Take, for example, belonging to groups like Cornell University. You can only have that badged on your LinkedIn profile if you’ve actually studied there.
Perhaps recruiters making judgments based on their personal bias is no different from the way they may have reviewed a resume in the past. What is different, however, is how quickly they can access information about you.
And, again, it may not just be what you actually write about yourself that sends the strongest message. It can be the way you interact online.
Expect to see astute recruiters review studies such as the University of Texas study, Personality Impression Based on Facebook Profiles, which found Facebook could provide strong clues about a person’s offline personality, particularly with extroverts.
One key message for anyone using online networks is to understand the community they interact with, Ortner says. The popular sentiment is that Facebook is for friends, LinkedIn is for professional networking, and nobody has quite figured out the full benefit of Twitter.
Clever jobseekers, however, can use each network to take advantage of the unexpected.
Looking up and approaching an employer or recruiter on Facebook may yield a result when an email in an overcrowded inbox may be ignored, suggests Sundberg.
Some worry that the opportunities for online networking will just favour the narcissist, or the jobseekers who will always be in demand as they have the intuitive networking skills and techno-confidence to manage their online presence. Perhaps, though, big and exciting opportunities will open up for jobseekers who have struggled to get through gatekeeper recruiters, as many more realise they can manage their own sales pitch.
As an early embracer, Ortner confidently predicts a very limited life span for the long dominating job boards. The number of professional style blogs burgeoning all over the world supports his theory.

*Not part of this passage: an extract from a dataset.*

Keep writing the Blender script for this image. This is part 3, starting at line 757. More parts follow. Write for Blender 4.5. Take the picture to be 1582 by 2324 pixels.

There are sites such as Brazen Careerist, which allows people to create opportunities based on their ideas, not their experience. Groups on LinkedIn fulfil a similar purpose.
Bryan is not as emphatic as Ortner about the demise of traditional ways of recruiting. “I think many of the traditional job boards… will continue to change their business models based on the rise in social media recruiting,” she says. Her forecast is that job boards will provide options for employers to offer one-click listings on Facebook, LinkedIn and Twitter.
Bryan doesn’t think executive recruitment firms will go away, they’ll just survey, source and evaluate talent as “information curators”.
So where will this all leave us? The fascinating thing about online networking is that the online community dictates the direction; and that direction can take unexpected turns. So the only reliable answer may just be: who knows?